Le jeudi 9 janvier 2003.

C’est Le Monde du 24 décembre dernier qui nous l’apprend, la société Nestlé réclame six millions de dollars de dédommagement à l’Éthiopie. Pour surprenante de brutalité et de sécheresse qu’elle soit, cette information n’a fondamentalement rien qui puisse surprendre.

L’affaire en elle-même reste assez classique pour des capitalistes purs et durs. Le gouvernement marxiste de l’Éthiopie a décidé il y a vingt-sept ans de nationaliser une usine appartenant au groupe allemand Schweisfruth appartenant lui-même à la multinationale suisse depuis 1986. Sans vouloir sombrer dans les clichés sur la légendaire lenteur suisse, ce qui serait politiquement incorrect, et sans abuser non plus d’un humour de comice agricole, reconnaissons toutefois que Nestlé tarde un peu à se réveiller. Le coucou est en panne. Mais cette situation relèverait du plus haut comique si les intérêts de l’Éthiopie, pays pauvre d’entre les pauvres et ravagé par la sécheresse, par les famines programmées, par l’incurie et la corruption, n’étaient pas en cause. L’ONG britannique Oxfam est en première ligne dans cette affaire. D’après ses calculs, la somme de six millions de dollars pourrait permettre de fournir de l’eau potable à quatre millions de personnes ou la construction de 6’500 puits. Quand on sait que Nestlé est un des plus importants groupes agro-alimentaires du monde et qu’il détient de ce fait les marques aussi prestigieuses que Vittel, Perrier ou San Pellegrino, on reste rêveur devant une telle obscénité. Pour en finir avec l’aridité arithmétique, l’article du Monde nous apprend également que Nestlé a déclaré en 2001 la somme astronomique de 6,15 milliards de dollars de profit net ; de plus, l’Éthiopie, c’est pas seulement des médailles d’or aux Jeux olympiques pour leurs élites sportives, l’économie éthiopienne dépend du café pour 60 % de ses exportations et permet à un quart de la population de survivre. Et devinez qui est son plus gros client ? Nestlé, bien sûr !Tu m’as compris ?
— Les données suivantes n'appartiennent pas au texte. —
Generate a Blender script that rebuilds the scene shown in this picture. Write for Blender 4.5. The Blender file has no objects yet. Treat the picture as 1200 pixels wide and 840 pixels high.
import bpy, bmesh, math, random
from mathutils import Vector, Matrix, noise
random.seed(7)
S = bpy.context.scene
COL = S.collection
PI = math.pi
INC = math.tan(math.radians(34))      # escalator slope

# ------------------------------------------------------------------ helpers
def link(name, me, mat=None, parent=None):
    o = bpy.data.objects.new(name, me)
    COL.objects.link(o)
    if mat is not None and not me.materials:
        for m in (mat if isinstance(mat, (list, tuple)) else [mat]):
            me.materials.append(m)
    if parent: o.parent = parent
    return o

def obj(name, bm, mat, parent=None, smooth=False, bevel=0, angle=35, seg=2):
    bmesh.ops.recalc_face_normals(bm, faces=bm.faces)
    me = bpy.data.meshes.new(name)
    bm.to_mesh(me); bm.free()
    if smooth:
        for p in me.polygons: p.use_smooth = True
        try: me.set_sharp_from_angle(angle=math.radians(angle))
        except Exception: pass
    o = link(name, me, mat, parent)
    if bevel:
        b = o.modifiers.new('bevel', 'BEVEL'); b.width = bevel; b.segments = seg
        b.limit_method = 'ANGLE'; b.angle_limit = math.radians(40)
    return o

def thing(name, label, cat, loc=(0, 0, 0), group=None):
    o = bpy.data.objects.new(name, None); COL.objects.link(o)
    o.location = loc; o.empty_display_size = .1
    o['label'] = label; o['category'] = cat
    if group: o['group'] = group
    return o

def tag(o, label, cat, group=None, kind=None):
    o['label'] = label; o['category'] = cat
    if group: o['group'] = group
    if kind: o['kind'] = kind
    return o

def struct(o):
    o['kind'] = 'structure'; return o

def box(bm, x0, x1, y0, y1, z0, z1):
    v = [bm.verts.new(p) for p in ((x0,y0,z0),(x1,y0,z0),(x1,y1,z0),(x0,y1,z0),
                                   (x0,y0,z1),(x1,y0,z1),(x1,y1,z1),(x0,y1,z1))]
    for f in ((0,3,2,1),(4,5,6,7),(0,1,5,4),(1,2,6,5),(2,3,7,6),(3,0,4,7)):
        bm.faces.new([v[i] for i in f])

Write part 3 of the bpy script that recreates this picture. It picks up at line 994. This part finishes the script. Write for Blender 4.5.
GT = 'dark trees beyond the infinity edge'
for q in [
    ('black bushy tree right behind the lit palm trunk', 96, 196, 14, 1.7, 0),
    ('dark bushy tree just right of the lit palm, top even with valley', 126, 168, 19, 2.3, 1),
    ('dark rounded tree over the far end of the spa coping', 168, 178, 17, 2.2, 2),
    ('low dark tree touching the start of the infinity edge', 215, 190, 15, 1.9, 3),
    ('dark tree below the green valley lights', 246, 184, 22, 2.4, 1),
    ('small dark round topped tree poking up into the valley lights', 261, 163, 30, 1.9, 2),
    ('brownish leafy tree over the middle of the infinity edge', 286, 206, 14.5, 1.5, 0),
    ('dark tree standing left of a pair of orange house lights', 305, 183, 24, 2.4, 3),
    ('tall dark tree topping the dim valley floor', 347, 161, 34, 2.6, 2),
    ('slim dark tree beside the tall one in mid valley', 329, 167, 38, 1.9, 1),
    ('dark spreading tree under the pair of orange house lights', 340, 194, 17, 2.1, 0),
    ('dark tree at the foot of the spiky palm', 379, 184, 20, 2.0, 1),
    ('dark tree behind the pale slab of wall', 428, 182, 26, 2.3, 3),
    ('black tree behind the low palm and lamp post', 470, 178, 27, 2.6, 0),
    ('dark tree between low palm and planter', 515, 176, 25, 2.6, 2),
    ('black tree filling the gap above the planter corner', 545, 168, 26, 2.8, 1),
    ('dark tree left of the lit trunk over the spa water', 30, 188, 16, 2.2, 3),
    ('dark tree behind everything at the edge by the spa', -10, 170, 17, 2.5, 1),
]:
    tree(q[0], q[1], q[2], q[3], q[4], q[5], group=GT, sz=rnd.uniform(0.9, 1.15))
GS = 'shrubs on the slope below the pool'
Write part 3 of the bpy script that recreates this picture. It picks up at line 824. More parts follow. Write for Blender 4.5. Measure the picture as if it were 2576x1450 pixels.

Les pitoyables enfoirés, la main sur le cœur, n’ont rien inventé et surtout n’ont pas servi à grand-chose. L’Éthiopie meurt peu à peu. Nestlé n’a pas besoin de pleurnicher, les artistes de music-hall qui cachetonnent à la Sacem le font bien mieux à sa place. Liliane Bettencourt, la plus grosse fortune de France, détentrice d’un gros paquet d’action Nestlé, et également propriétaire de L’Oréal, société multinationale de cosmétiques, spécialiste en son temps du recyclage des anciens nazis pour son encadrement, peut dormir tranquille et conserver sa capacité de nuisance intacte. Si seulement il lui venait à l’esprit de faire pression pour que Nestlé abandonne sa dette en faisant de la pub autour de ce petit geste, on pourrait penser que le capitalisme est parfois capable d’un peu d’humanité. Un petit peu. Mais une conclusion pareille est-elle acceptable et même imaginable pour les libertaires que nous sommes ? Allez un p’tit Nescafé pour retrouver la force de balayer toutes ces pourritures.